[Start of DATA BLOCK]

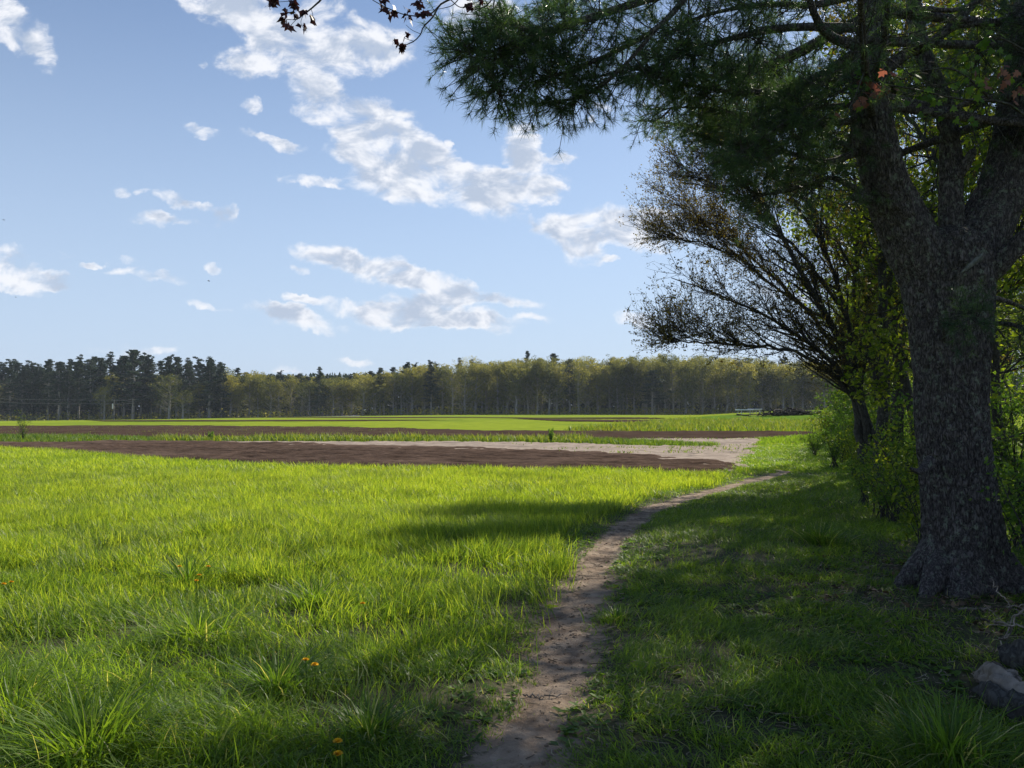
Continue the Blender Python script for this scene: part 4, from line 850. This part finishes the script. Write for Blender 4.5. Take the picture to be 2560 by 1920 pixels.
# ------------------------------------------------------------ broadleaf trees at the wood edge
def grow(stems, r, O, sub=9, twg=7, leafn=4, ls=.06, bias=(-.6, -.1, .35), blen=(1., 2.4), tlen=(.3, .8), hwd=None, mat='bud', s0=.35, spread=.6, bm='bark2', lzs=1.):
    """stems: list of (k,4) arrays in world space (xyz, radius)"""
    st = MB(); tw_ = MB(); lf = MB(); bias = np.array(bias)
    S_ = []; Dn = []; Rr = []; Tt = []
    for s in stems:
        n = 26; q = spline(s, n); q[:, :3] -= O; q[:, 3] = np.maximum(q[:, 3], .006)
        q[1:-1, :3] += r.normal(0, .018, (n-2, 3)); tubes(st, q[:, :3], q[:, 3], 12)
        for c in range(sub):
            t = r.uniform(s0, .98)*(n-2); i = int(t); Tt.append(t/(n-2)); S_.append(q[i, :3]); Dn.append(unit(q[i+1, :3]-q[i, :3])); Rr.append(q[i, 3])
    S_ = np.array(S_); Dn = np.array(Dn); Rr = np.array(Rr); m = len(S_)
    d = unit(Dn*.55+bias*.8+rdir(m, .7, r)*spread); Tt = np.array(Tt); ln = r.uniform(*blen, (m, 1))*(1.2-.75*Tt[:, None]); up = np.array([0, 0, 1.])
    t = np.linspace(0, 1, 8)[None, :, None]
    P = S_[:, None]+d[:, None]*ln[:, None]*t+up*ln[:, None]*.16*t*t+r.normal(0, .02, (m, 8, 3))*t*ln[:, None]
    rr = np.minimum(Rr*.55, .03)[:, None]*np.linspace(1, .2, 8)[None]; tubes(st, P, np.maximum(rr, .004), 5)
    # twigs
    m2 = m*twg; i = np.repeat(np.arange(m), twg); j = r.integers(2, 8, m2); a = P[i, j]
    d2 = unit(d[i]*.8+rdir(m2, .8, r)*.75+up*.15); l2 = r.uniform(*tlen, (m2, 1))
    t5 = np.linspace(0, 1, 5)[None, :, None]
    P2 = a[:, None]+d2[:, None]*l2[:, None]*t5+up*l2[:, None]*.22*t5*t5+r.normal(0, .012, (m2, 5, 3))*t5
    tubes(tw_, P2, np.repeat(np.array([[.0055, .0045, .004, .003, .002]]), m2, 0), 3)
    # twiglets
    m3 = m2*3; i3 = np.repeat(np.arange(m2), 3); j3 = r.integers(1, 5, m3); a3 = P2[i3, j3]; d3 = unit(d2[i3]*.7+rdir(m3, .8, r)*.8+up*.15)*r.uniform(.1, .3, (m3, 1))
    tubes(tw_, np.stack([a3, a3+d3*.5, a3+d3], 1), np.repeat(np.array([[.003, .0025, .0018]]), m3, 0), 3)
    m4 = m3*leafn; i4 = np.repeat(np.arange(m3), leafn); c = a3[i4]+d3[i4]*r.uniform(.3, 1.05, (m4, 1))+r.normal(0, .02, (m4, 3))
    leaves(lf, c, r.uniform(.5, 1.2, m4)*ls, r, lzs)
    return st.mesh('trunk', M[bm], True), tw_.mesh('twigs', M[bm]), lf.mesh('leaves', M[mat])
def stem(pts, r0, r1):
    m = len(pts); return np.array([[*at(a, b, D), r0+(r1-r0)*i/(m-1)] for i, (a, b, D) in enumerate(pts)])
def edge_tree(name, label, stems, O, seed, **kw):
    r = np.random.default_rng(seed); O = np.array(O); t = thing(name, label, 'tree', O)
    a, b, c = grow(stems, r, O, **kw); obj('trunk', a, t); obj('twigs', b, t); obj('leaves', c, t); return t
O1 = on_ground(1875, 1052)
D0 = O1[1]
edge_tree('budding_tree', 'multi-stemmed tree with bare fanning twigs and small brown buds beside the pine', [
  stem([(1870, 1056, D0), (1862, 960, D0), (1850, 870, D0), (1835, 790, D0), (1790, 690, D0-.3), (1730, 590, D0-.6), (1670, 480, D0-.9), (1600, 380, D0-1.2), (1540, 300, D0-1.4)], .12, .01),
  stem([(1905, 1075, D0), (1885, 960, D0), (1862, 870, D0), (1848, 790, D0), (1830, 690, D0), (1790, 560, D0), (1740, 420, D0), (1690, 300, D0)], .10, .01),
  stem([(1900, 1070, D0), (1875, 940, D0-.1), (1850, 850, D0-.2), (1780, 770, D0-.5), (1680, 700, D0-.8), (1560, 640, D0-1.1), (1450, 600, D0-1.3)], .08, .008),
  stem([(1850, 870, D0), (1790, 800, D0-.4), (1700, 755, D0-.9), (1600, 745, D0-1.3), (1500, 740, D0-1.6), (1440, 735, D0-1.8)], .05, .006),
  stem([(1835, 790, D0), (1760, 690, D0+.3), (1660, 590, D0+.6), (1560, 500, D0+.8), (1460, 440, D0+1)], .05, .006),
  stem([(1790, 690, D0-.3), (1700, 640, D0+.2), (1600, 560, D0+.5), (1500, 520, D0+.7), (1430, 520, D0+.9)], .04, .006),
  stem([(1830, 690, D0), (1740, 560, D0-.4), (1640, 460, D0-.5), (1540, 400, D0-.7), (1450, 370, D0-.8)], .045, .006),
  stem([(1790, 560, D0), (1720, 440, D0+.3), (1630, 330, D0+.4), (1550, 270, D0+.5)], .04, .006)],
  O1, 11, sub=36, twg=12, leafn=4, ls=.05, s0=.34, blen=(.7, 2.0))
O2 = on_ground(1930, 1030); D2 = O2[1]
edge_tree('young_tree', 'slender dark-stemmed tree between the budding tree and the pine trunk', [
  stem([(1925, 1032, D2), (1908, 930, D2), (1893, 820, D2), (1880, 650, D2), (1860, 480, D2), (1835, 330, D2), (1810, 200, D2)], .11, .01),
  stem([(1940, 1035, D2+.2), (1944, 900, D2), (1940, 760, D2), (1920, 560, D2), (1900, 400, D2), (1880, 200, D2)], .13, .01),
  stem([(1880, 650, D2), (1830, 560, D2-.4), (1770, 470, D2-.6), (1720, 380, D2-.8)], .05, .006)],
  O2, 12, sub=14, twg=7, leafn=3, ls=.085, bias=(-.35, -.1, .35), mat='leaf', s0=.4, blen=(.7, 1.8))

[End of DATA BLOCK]

BRIEF: Quote the preceding listing precisely and completely, omitting its images.

PROBLEM SOLUTION:
Continue the Blender Python script for this scene: part 4, from line 850. This part finishes the script. Write for Blender 4.5. Take the picture to be 2560 by 1920 pixels.
# ------------------------------------------------------------ broadleaf trees at the wood edge
def grow(stems, r, O, sub=9, twg=7, leafn=4, ls=.06, bias=(-.6, -.1, .35), blen=(1., 2.4), tlen=(.3, .8), hwd=None, mat='bud', s0=.35, spread=.6, bm='bark2', lzs=1.):
    """stems: list of (k,4) arrays in world space (xyz, radius)"""
    st = MB(); tw_ = MB(); lf = MB(); bias = np.array(bias)
    S_ = []; Dn = []; Rr = []; Tt = []
    for s in stems:
        n = 26; q = spline(s, n); q[:, :3] -= O; q[:, 3] = np.maximum(q[:, 3], .006)
        q[1:-1, :3] += r.normal(0, .018, (n-2, 3)); tubes(st, q[:, :3], q[:, 3], 12)
        for c in range(sub):
            t = r.uniform(s0, .98)*(n-2); i = int(t); Tt.append(t/(n-2)); S_.append(q[i, :3]); Dn.append(unit(q[i+1, :3]-q[i, :3])); Rr.append(q[i, 3])
    S_ = np.array(S_); Dn = np.array(Dn); Rr = np.array(Rr); m = len(S_)
    d = unit(Dn*.55+bias*.8+rdir(m, .7, r)*spread); Tt = np.array(Tt); ln = r.uniform(*blen, (m, 1))*(1.2-.75*Tt[:, None]); up = np.array([0, 0, 1.])
    t = np.linspace(0, 1, 8)[None, :, None]
    P = S_[:, None]+d[:, None]*ln[:, None]*t+up*ln[:, None]*.16*t*t+r.normal(0, .02, (m, 8, 3))*t*ln[:, None]
    rr = np.minimum(Rr*.55, .03)[:, None]*np.linspace(1, .2, 8)[None]; tubes(st, P, np.maximum(rr, .004), 5)
    # twigs
    m2 = m*twg; i = np.repeat(np.arange(m), twg); j = r.integers(2, 8, m2); a = P[i, j]
    d2 = unit(d[i]*.8+rdir(m2, .8, r)*.75+up*.15); l2 = r.uniform(*tlen, (m2, 1))
    t5 = np.linspace(0, 1, 5)[None, :, None]
    P2 = a[:, None]+d2[:, None]*l2[:, None]*t5+up*l2[:, None]*.22*t5*t5+r.normal(0, .012, (m2, 5, 3))*t5
    tubes(tw_, P2, np.repeat(np.array([[.0055, .0045, .004, .003, .002]]), m2, 0), 3)
    # twiglets
    m3 = m2*3; i3 = np.repeat(np.arange(m2), 3); j3 = r.integers(1, 5, m3); a3 = P2[i3, j3]; d3 = unit(d2[i3]*.7+rdir(m3, .8, r)*.8+up*.15)*r.uniform(.1, .3, (m3, 1))
    tubes(tw_, np.stack([a3, a3+d3*.5, a3+d3], 1), np.repeat(np.array([[.003, .0025, .0018]]), m3, 0), 3)
    m4 = m3*leafn; i4 = np.repeat(np.arange(m3), leafn); c = a3[i4]+d3[i4]*r.uniform(.3, 1.05, (m4, 1))+r.normal(0, .02, (m4, 3))
    leaves(lf, c, r.uniform(.5, 1.2, m4)*ls, r, lzs)
    return st.mesh('trunk', M[bm], True), tw_.mesh('twigs', M[bm]), lf.mesh('leaves', M[mat])
def stem(pts, r0, r1):
    m = len(pts); return np.array([[*at(a, b, D), r0+(r1-r0)*i/(m-1)] for i, (a, b, D) in enumerate(pts)])
def edge_tree(name, label, stems, O, seed, **kw):
    r = np.random.default_rng(seed); O = np.array(O); t = thing(name, label, 'tree', O)
    a, b, c = grow(stems, r, O, **kw); obj('trunk', a, t); obj('twigs', b, t); obj('leaves', c, t); return t
O1 = on_ground(1875, 1052)
D0 = O1[1]
edge_tree('budding_tree', 'multi-stemmed tree with bare fanning twigs and small brown buds beside the pine', [
  stem([(1870, 1056, D0), (1862, 960, D0), (1850, 870, D0), (1835, 790, D0), (1790, 690, D0-.3), (1730, 590, D0-.6), (1670, 480, D0-.9), (1600, 380, D0-1.2), (1540, 300, D0-1.4)], .12, .01),
  stem([(1905, 1075, D0), (1885, 960, D0), (1862, 870, D0), (1848, 790, D0), (1830, 690, D0), (1790, 560, D0), (1740, 420, D0), (1690, 300, D0)], .10, .01),
  stem([(1900, 1070, D0), (1875, 940, D0-.1), (1850, 850, D0-.2), (1780, 770, D0-.5), (1680, 700, D0-.8), (1560, 640, D0-1.1), (1450, 600, D0-1.3)], .08, .008),
  stem([(1850, 870, D0), (1790, 800, D0-.4), (1700, 755, D0-.9), (1600, 745, D0-1.3), (1500, 740, D0-1.6), (1440, 735, D0-1.8)], .05, .006),
  stem([(1835, 790, D0), (1760, 690, D0+.3), (1660, 590, D0+.6), (1560, 500, D0+.8), (1460, 440, D0+1)], .05, .006),
  stem([(1790, 690, D0-.3), (1700, 640, D0+.2), (1600, 560, D0+.5), (1500, 520, D0+.7), (1430, 520, D0+.9)], .04, .006),
  stem([(1830, 690, D0), (1740, 560, D0-.4), (1640, 460, D0-.5), (1540, 400, D0-.7), (1450, 370, D0-.8)], .045, .006),
  stem([(1790, 560, D0), (1720, 440, D0+.3), (1630, 330, D0+.4), (1550, 270, D0+.5)], .04, .006)],
  O1, 11, sub=36, twg=12, leafn=4, ls=.05, s0=.34, blen=(.7, 2.0))
O2 = on_ground(1930, 1030); D2 = O2[1]
edge_tree('young_tree', 'slender dark-stemmed tree between the budding tree and the pine trunk', [
  stem([(1925, 1032, D2), (1908, 930, D2), (1893, 820, D2), (1880, 650, D2), (1860, 480, D2), (1835, 330, D2), (1810, 200, D2)], .11, .01),
  stem([(1940, 1035, D2+.2), (1944, 900, D2), (1940, 760, D2), (1920, 560, D2), (1900, 400, D2), (1880, 200, D2)], .13, .01),
  stem([(1880, 650, D2), (1830, 560, D2-.4), (1770, 470, D2-.6), (1720, 380, D2-.8)], .05, .006)],
  O2, 12, sub=14, twg=7, leafn=3, ls=.085, bias=(-.35, -.1, .35), mat='leaf', s0=.4, blen=(.7, 1.8))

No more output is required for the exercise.